Stated exercise |
Repeat exactly the lines from the start through the line with "CX, CY = 800.0, 458.0", both ends included.

Given data |
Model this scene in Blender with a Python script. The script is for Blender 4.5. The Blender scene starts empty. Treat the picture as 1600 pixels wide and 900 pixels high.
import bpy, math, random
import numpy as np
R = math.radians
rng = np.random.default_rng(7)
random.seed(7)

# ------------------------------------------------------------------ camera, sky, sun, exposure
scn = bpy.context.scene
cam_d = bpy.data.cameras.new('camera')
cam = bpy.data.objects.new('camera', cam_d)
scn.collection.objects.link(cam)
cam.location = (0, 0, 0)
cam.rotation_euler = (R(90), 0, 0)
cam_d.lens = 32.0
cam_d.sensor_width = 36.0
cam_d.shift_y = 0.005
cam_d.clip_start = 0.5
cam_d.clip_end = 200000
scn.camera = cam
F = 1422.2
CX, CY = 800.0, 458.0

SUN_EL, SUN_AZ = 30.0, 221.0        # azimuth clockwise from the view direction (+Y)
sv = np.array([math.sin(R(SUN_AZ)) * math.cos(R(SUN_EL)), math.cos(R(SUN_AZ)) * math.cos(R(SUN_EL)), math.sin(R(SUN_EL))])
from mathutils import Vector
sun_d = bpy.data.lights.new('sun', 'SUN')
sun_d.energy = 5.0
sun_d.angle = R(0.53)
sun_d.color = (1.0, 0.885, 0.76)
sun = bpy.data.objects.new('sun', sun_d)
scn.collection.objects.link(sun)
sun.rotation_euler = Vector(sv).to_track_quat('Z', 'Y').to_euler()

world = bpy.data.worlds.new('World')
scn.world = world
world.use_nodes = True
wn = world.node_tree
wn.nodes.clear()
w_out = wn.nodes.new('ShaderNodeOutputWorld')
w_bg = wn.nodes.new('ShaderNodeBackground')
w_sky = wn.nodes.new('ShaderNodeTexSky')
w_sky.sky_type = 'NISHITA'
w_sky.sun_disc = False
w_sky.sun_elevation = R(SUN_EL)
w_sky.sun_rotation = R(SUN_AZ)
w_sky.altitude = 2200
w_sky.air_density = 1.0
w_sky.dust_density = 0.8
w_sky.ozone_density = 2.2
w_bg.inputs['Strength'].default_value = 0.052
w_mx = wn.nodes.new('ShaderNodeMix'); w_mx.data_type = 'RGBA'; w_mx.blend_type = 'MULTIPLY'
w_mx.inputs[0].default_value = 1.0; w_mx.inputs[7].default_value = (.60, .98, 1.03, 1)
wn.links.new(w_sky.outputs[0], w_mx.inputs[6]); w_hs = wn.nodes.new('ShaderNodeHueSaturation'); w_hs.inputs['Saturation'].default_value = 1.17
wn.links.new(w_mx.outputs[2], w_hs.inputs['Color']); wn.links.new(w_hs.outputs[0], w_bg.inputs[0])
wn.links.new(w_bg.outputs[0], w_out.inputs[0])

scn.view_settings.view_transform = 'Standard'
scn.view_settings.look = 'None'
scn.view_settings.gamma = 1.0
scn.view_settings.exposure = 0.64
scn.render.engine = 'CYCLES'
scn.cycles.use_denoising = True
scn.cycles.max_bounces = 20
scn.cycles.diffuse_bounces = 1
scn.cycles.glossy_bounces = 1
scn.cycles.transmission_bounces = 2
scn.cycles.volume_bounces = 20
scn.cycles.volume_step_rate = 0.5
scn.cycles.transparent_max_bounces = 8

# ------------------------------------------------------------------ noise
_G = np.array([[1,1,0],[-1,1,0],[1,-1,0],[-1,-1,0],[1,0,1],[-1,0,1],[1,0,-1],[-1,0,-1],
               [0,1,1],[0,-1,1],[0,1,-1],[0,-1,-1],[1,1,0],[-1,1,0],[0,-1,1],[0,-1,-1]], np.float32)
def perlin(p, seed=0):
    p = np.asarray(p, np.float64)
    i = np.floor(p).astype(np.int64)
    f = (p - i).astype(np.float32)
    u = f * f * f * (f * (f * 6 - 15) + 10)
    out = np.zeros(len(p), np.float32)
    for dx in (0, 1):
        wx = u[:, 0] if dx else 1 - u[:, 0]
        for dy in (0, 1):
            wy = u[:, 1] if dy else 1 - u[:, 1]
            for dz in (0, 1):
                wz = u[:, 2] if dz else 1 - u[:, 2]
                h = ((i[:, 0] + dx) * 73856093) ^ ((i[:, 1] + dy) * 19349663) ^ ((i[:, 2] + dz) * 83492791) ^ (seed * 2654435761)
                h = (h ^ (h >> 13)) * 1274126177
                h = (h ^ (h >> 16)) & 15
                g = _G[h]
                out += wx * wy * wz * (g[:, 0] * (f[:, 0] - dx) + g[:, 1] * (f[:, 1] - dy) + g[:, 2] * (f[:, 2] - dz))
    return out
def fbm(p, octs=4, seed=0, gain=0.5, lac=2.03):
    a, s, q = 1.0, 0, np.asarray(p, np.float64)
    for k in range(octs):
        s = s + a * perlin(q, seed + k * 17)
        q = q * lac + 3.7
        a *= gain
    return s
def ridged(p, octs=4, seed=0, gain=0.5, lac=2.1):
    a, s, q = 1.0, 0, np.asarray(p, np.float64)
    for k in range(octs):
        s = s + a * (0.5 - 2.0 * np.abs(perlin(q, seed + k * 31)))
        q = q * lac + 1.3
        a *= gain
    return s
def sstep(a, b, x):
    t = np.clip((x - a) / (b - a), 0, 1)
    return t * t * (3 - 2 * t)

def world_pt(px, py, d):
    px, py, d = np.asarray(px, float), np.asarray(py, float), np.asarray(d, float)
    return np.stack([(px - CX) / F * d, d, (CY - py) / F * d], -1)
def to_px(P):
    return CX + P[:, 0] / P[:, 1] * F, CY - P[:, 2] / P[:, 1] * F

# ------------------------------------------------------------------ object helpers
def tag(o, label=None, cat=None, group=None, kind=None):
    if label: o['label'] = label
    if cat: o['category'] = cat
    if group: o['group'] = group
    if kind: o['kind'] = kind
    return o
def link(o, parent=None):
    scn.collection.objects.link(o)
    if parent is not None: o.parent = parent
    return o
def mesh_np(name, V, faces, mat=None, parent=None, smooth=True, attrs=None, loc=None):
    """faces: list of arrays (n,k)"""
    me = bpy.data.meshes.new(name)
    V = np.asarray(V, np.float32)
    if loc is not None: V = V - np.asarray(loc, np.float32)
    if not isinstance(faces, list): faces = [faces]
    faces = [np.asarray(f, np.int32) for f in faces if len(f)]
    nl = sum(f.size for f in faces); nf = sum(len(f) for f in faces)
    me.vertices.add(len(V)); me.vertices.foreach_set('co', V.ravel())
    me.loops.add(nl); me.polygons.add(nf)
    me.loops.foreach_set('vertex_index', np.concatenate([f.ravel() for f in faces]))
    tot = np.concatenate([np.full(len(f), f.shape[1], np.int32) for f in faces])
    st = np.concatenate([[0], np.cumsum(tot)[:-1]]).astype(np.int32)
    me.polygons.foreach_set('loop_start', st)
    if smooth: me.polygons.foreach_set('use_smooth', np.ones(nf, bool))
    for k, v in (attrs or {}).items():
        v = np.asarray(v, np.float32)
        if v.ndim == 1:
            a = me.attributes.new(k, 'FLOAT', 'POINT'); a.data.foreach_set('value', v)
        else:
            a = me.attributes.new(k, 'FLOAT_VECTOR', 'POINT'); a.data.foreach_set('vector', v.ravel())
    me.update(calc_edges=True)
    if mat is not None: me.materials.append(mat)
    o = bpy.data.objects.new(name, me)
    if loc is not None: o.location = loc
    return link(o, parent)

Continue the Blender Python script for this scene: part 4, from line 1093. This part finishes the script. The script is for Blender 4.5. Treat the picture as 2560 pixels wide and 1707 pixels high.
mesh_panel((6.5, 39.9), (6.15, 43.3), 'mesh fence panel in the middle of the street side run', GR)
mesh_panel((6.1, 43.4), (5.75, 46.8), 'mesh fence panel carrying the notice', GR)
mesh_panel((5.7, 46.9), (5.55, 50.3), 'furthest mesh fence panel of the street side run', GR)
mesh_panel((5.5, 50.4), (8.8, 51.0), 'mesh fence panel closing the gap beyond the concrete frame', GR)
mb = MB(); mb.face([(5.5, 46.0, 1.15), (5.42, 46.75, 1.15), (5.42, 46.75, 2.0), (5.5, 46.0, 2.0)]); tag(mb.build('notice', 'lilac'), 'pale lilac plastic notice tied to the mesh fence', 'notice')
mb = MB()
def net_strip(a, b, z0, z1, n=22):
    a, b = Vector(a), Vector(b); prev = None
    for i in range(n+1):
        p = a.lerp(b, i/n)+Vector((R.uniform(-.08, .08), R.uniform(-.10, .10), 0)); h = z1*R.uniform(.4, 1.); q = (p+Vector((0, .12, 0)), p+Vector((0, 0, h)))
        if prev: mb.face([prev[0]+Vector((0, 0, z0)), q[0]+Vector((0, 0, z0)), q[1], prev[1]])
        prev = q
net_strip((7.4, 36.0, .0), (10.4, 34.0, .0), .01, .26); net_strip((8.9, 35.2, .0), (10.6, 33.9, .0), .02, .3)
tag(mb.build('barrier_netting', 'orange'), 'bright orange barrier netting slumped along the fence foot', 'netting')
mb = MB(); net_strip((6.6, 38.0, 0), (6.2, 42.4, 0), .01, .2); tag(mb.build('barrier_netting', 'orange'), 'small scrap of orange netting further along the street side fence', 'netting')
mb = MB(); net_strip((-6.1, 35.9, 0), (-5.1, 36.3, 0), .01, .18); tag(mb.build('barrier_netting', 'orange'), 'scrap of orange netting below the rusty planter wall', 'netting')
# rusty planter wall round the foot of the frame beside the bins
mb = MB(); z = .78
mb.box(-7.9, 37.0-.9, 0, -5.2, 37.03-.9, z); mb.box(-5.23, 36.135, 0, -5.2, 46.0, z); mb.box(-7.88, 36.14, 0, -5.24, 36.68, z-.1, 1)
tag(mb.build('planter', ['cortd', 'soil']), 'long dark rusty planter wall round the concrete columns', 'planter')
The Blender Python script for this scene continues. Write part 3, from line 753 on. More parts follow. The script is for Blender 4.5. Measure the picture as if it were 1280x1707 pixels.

Finished exercise |
Model this scene in Blender with a Python script. The script is for Blender 4.5. The Blender scene starts empty. Treat the picture as 1600 pixels wide and 900 pixels high.
import bpy, math, random
import numpy as np
R = math.radians
rng = np.random.default_rng(7)
random.seed(7)

# ------------------------------------------------------------------ camera, sky, sun, exposure
scn = bpy.context.scene
cam_d = bpy.data.cameras.new('camera')
cam = bpy.data.objects.new('camera', cam_d)
scn.collection.objects.link(cam)
cam.location = (0, 0, 0)
cam.rotation_euler = (R(90), 0, 0)
cam_d.lens = 32.0
cam_d.sensor_width = 36.0
cam_d.shift_y = 0.005
cam_d.clip_start = 0.5
cam_d.clip_end = 200000
scn.camera = cam
F = 1422.2
CX, CY = 800.0, 458.0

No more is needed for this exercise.